Generation of spin squeezing via a fully quantum degenerate parametric amplifier

TL;DR

This paper proposes a new protocol using a fully quantum degenerate parametric amplifier to generate significant spin squeezing in atomic ensembles, potentially enhancing high-precision measurements.

Contribution

It introduces a novel quantum protocol for spin squeezing that is experimentally feasible and comparable to existing models like the two-axis twisting (TAT) model.

Findings

Generated spin squeezing strength is sizable and comparable to TAT model.

The protocol is feasible with realistic experimental parameters.

Spin squeezing can be achieved with or without pump cavity driving.

Abstract

Spin squeezing is one of the most attractive methods for realizing high-precision metrology. In this paper, we propose a protocol for generating spin squeezing in an atomic ensemble via a fully quantum degenerate parametric amplifier.

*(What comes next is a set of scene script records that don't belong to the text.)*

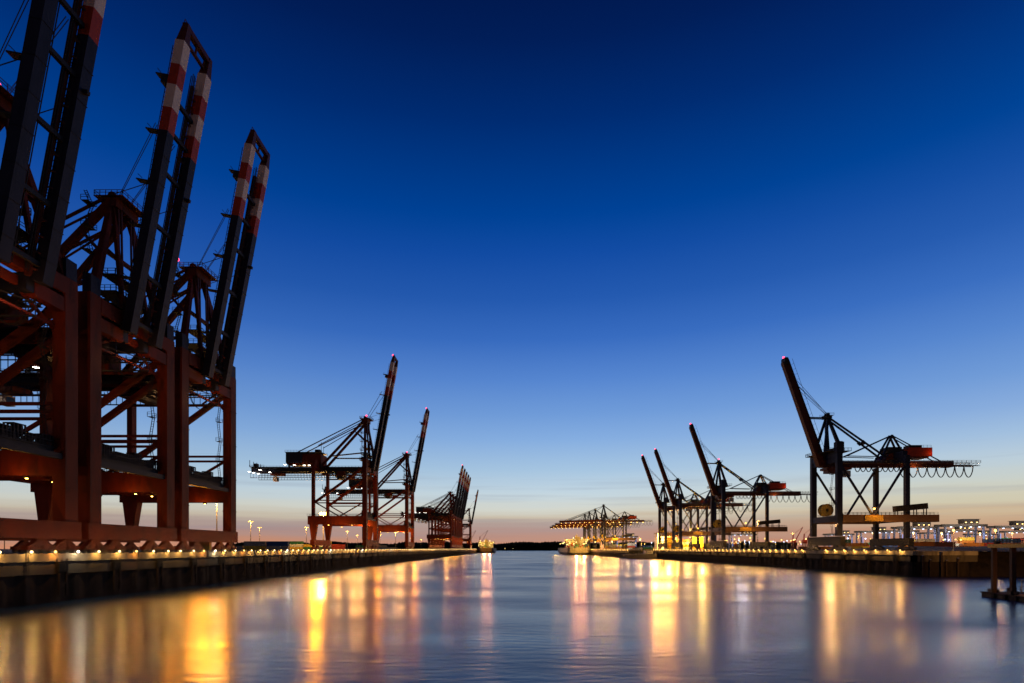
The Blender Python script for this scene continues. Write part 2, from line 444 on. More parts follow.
    for y in (-5.6, 5.6):
        g.beam((-72, y, 46.9), (0, y, 46.9), .25); g.beam((-72, y, 44.2), (0, y, 44.2), .3)
        x = -72
        while x <= 0: g.beam((x, y, 44.2), (x, y, 47.9), .14); x += 1.8
    g.build('cable_gallery', navy, r)
    # machinery house
    mh = empty('machinery_house', (0, 0, 0)); mh.parent = r
    MB().box(-50, -29, -5.4, 5.4, 52.4, 58.6).build('wall', M['red'], mh)
    MB().box(-50.4, -40.5, -5.8, 5.8, 53.2, 59.6).build('electrical_room', navy, mh)
    q = MB().box(-28.7, -51, -5.9, 5.9, 59.6, 59.9)
    for y in (-5.7, 5.7): q.rail((-51, y, 59.9), (-29, y, 59.9))
    q.beam((-29, -5, 59.9), (-29, -5, 66), .2); q.beam((-31, 5, 59.9), (-31, 5, 65), .2); q.box(-34, -31, -2, 2, 59.9, 62)
    q.build('roof', M['dark'], mh)
    for x, y in ((-30, -4), (-49, -4), (-30, 4), (-49, 4)): MB().box(x-.5, x+.5, y-.5, y+.5, 50.9, 52.4).build('support', M['dark'], mh)
    # trolley and cab parked on the back reach
    t = MB().box(-61, -54, -3.4, 3.4, 46.2, 47.6)
    for x in (-60.4, -54.6):
        for y in (-3, 3): t.tube((x, y-.3, 47.3), (x, y+.3, 47.3), .5, n=12)
    t.build('trolley', M['red'], r)
    cb = MB().box(-60, -57.6, -1.6, 1.6, 42.6, 45.4); cb.beam((-59, 0, 45.4), (-59, 0, 46.3), .8); c = cb.build('operator_cab', M['white'], r)
    MB().box(-57.58, -57.5, -1.4, 1.4, 43, 45).build('window', M['glass'], c)
    ef = MB().box(-73, -68, -5, 5, 50.95, 51.1)
    for x, z in ((-72.8, 55), (-70.5, 54), (-68.4, 52.6)):
        for y in (-4.8, 4.8): ef.beam((x, y, 51), (x, y, z), .25)
    ef.rail((-73, -4.9, 51), (-64, -4.9, 51)); ef.rail((-73, 4.9, 51), (-64, 4.9, 51)); ef.box(-72, -70, -1.5, 1.5, 51, 53.5)
    ef.build('end_platform', M['dark'], r)
    # A-frame
    for s_ in (-1, 1):
        MB().beam((-3, s_*2.8, 79.5), (-.2, s_*12.4, 54.2), 1.1, 1.1, 1.5, 1.5, up=(1,0,0)).build('tower_leg', red, r)
        MB().beam((-2.4, s_*3, 79), (1.2, s_*4.6, 51), .8, .8).build('tower_leg', red, r)
        MB().beam((-3.4, s_*3, 79.6), (-29, s_*4.4, 51.6), 1.3, 1.3).build('back_stay', red, r)
        s2 = MB(); s2.beam((-4, s_*4, 80), (-44, s_*4, 59.9), .5); s2.beam((-4, s_*3, 79), (-31, s_*4.6, 64), .35); s2.build('tie_rod', red, r)
        MB().beam((-9, s_*4.4, 73), (-1.2, s_*8.2, 65.5), .6).build('brace', red, r)
        MB().beam((-23, s_*4.4, 57.5), (-.6, s_*11, 58.5), .7).build('brace', red, r)
    MB().beam((-1.6, -8.1, 67), (-1.6, 8.1, 67), .8).build('brace', red, r)
    a = MB().box(-4.6, -1.2, -3.8, 3.8, 78.6, 80.6); a.box(-6.0, .6, -4.3, 4.3, 80.6, 80.75)
    for y in (-4.2, 4.2): a.rail((-5.9, y, 80.75), (.6, y, 80.75), 1.2, 1.3, .06)
    for x in (-5.9, .6): a.rail((x, -4.2, 80.75), (x, 4.2, 80.75), 1.2, 1.5, .06)
    for y in (-2.8, -1, 1, 2.8): a.tube((-2.8, y-.25, 81.4), (-2.8, y+.25, 81.4), .95, n=14)
    a.build('apex_head', red, r)
    stair(r, -3.2, -9.4, 55, 78, M['dark'], 5.2)
    stair(r, -2.1, 10.2, 22, 46, M['dark'], 6, .9)
    for fy in (-13, 13): MB().box(-.9, .9, fy-1.3, fy+1.5, 54.42, 58.2).build('electrical_cabinet', navy, r)
    # small service trolley, spreader and cable chutes below the bridge
    MB().box(-21, -16, -4, 4, 45.0, 47.6).box(-20, -17, -3.4, 3.4, 43.6, 45).build('service_trolley', M['dark'], r)
    for y in (-8.2, 8.2):
        q = MB().box(-GA+1, -1.2, y-.5, y+.5, 47.0, 47.12).rail((-GA+1, y, 47.1), (-1.2, y, 47.1), 1.1, 1.8, .05); x = -GA+3
        while x < -2: q.beam((x, y, 47.1), (x, y*.62, 49.5), .15); x += 4
        q.build('service_walkway', M['dark'], r)
    MB().beam((-1.2, -11.9, 44.6), (-1.2, 11.9, 44.6), .5).build('brace', red, r)
    for y0, y1 in ((-11.4, 0), (11.4, 0)): MB().beam((-1.5, y0, 44.2), (-1.5, y1, 50.5), .5).build('brace', red, r)
    # boom: pivot at x 2.2, z 49.6, leaning 10.5 deg over the water
    bm = empty('boom', (2.2, 0, 49.6)); bm.parent = r
    ux = math.sin(R(10.6)); uz = math.cos(R(10.6))
    def P(s_, o, y): return (ux*s_ + uz*o, y, uz*s_ - ux*o)      # s along the boom, o outwards over the water
    LEN = 66.0
    for y in (-4.5, 4.5):
        g = MB(); marks = [(0, .6, 0), (.6, LEN-20.4, 0), (LEN-20.4, LEN-15.2, 1), (LEN-15.2, LEN-10, 2), (LEN-10, LEN-5.4, 1), (LEN-5.4, LEN, 2)]
        for s0, s1, mi in marks:
            g.m = mi; g.beam(P(s0, 0, y), P(s1, 0, y), 2.3, 2.1)
        g.m = 0
        k = 4
        while k < LEN-21: g.beam(P(k, 0, y), P(k+.15, 0, y), 2.5, 2.3); k += 6
        g.build('boom_girder', [navy, M['stripe'], M['white']], bm)
    tr = MB()
    for y in (-2.7, 2.7):
        tr.beam(P(.5, -1.2, y), P(LEN-4, -1.2, y), .5, .8)
        k = 2
        while k < LEN-6:
            tr.beam(P(k, -.9, y), P(k, -.3, y*1.3), .3); k += 3
    tr.build('trolley_rail', M['maroon'], bm)
    for k in (3, 14, 26, 38, 47, 54): MB().beam(P(k, -.3, -3.4), P(k, -.3, 3.4), .7, .9).build('boom_tie', M['dark'], bm)
    cb_ = MB()
    for y, o in ((-1.9, -.6), (-1.4, -.6), (1.4, -.6), (1.9, -.6), (2.1, -1.5), (-2.1, -1.5)): cb_.beam(P(1, o, y), P(LEN-2, o, y), .14)
    cb_.build('cable_bundle', M['dark'], bm)
    tf = MB()
    for y in (-4.5, 4.5): tf.beam(P(LEN, 0, y), P(LEN+4.4, .2, y), 2.0, 2.0, 1.0, 1.2)
    tf.beam(P(LEN+3.7, .2, -5.2), P(LEN+3.7, .2, 5.2), 1.1, 1.3); tf.beam(P(LEN+1.2, 0, -3.6), P(LEN+1.2, 0, 3.6), .6)
    for y in (-3.4, 0, 3.4): tf.beam(P(LEN+1.2, 0, y), P(LEN+3.7, 0, y), .35)
    tf.beam(P(LEN+5, 0, -5.2), P(LEN+5, 0, 5.2), .12)
    for y in (-5.2, -2.6, 0, 2.6, 5.2): tf.beam(P(LEN+4, 0, y), P(LEN+5, 0, y), .12)
    tf.build('tip_frame', M['maroon'], bm)
    ld = MB()
    for y in (-5.0, 3.9):
        for o in (-1.2, -1.75): ld.beam(P(1, o, y), P(LEN-1, o, y), .11)
        k = 1.5
        while k < LEN-1: ld.beam(P(k, -1.2, y), P(k, -1.75, y), .1); k += 1.1
    for k in (12, 24, 34, 45.5, 58):
        ld.beam(P(k, -1, -4.6), P(k, -4.2, -4.6), 1.6, .25); ld.beam(P(k+1.1, -4, -5.3), P(k+1.1, -4, -3.9), .1)
        ld.beam(P(k, -1, 4.6), P(k, -2.8, 4.6), 1.4, .25)
    ld.beam(P(36, 1, 4.5), P(36, 2, 4.5), .7); ld.beam(P(57, -1.2, -4.5), P(57, -2.8, -4.5), 1.8, 1.6)
    ld.build('ladder', M['dark'], bm)
    rp = MB()
    for y in (-3.7, -3.1, 3.1, 3.7):
        rp.beam((-2.2, y*.5, 81.4), (2.2+P(48, -3.4, y)[0], y, 49.6+P(48, -3.4, y)[2]), .10)
    for y in (-4.9, 4.9): rp.beam((-2, y, 80.2), (2.2+P(34, -1, y)[0], y, 49.6+P(34, -1, y)[2]), .12)
    rp.build('hoist_rope', M['rope'], r)
    # service platforms and winches around the boom hinge
    for z, x0, x1, yy in ((54.5, -5, 1.6, 8.6), (58.2, -4.6, .6, 6.4), (62.5, -4, -.4, 5.2)):
        q = MB().box(x0, x1, -yy, yy, z, z+.14)
        for y in (-yy+.1, yy-.1): q.rail((x0, y, z+.14), (x1, y, z+.14), 1.2, 1.2, .06)
        for x in (x0+.05, x1-.05): q.rail((x, -yy, z+.14), (x, yy, z+.14), 1.2, 1.5, .06)
        q.build('service_platform', M['dark'], r)
    q = MB().tube((-3.4, -4, 55.9), (-3.4, 4, 55.9), .9, n=14).box(-4.4, -2.4, -5.4, -4.2, 54.64, 57).box(-4.4, -2.4, 4.2, 5.4, 54.64, 56.6)
    q.build('hoist_winch', M['dark'], r)
    q = MB()
    for y in (-6.6, -6.0, 6.0, 6.6):
        prev = None
        for i in range(11):
            f = i/10; p = (-1.0-8*f, y, 47.6-4.8*math.sin(math.pi*f)**.6)
            if prev: q.beam(prev, p, .14)
            prev = p
    for x in (-25, -20, -15, -10, -5): q.beam((x, -6.8, 46.8), (x, 6.8, 46.8), .22); q.beam((x, -6.8, 46.8), (x+5, 6.8, 46.8), .18)
    q.build('hanging_cable', M['dark'], r)
    for y in (-10.9, 10.9):
        q = MB()
        for x0, x1, z0, z1 in ((-1.1, -8, 50.6, 45.4), (-GA+1, -GA+8, 50.6, 45.4)): q.beam((x0, y, z0), (x1, y, z1), .4)
        q.beam((-GA+1, y, 45.2), (-1.1, y, 45.2), .55); q.box(-17, -13, y-.7, y+.7, 45.4, 47.3)
        q.build('upper_strut', red, r)
    # hanging forestay links
    fs = MB()
    for y in (-2.6, -1.6, 1.6, 2.6): fs.beam((-1.6, y, 79), (-1.1, y, 53.5), .35)
    fs.build('folded_forestay', M['maroon'], r)
    # floodlights
    def flood(x, y, z, m, rad, s=.8):
        o = MB().box(x-s/2, x+s/2, y-s/2, y+s/2, z+.1, z+.45).build('floodlight', M['dark'], r)
        MB().box(x-rad, x+rad, y-rad, y+rad, z, z+.09).build('lens', m, o)
    for y in (-11, 11): flood(-1.6, y+1, 45.5, M['c_wht'], .28)
    for x in (-8, -22):
        for fy in (-13, 13): flood(x, fy, 14.9, M['c_sod'], .16)
    for x, y, z in ((-51.2, -5, 52.2), (-45, -5.9, 51.7), (-39, -5.9, 51.6), (-36, -5.9, 51.6), (-73.4, -4, 48), (-70, -5.9, 47.2), (-66, -6, 48.8), (-60, -5.9, 47.4), (-67, -5.9, 46.6)):
        flood(x, y, z, M['c_wht'], .6)
    return r

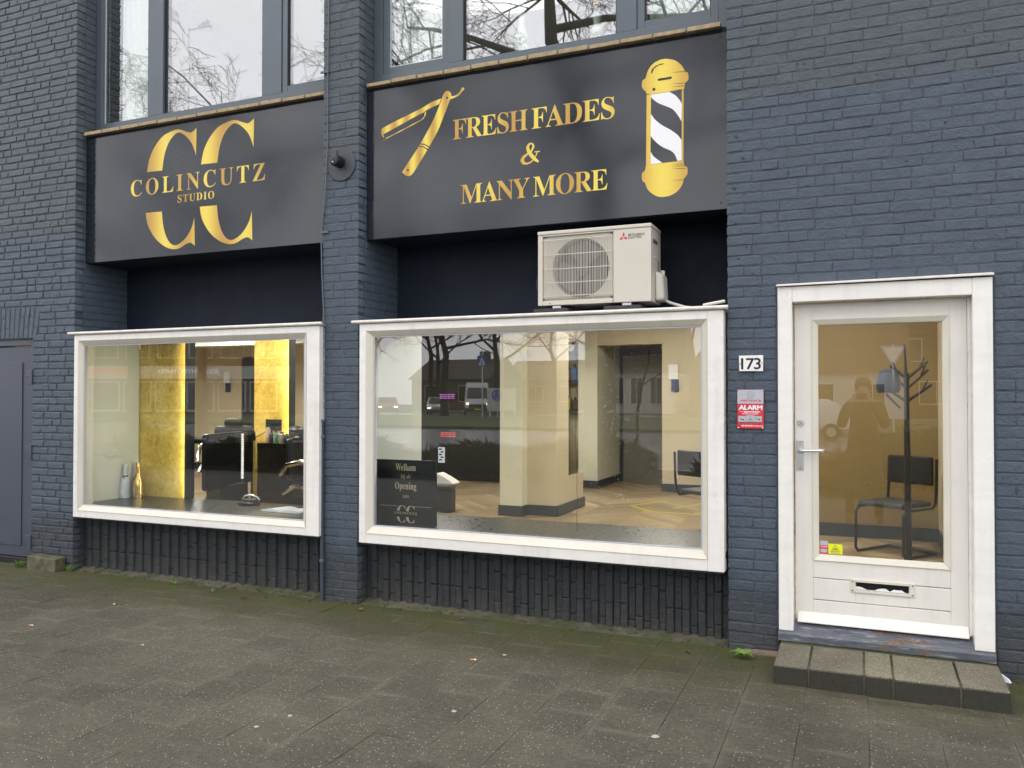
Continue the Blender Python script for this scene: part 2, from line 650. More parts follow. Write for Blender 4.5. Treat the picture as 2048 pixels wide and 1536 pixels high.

We discuss the properties of generating spin squeezing with and without driving the pump cavity. Numerical simulation results show that the generated spin squeezing strength is sizable, and is able to be comparable to that obtained using a two-axis twisting (TAT) model. Moreover, we demonstrate that the protocol is experimentally feasible by introducing the corresponding experimental parameters. Therefore, the proposed protocol provides a promising approach to realize spin squeezing in photon-spin coupling systems.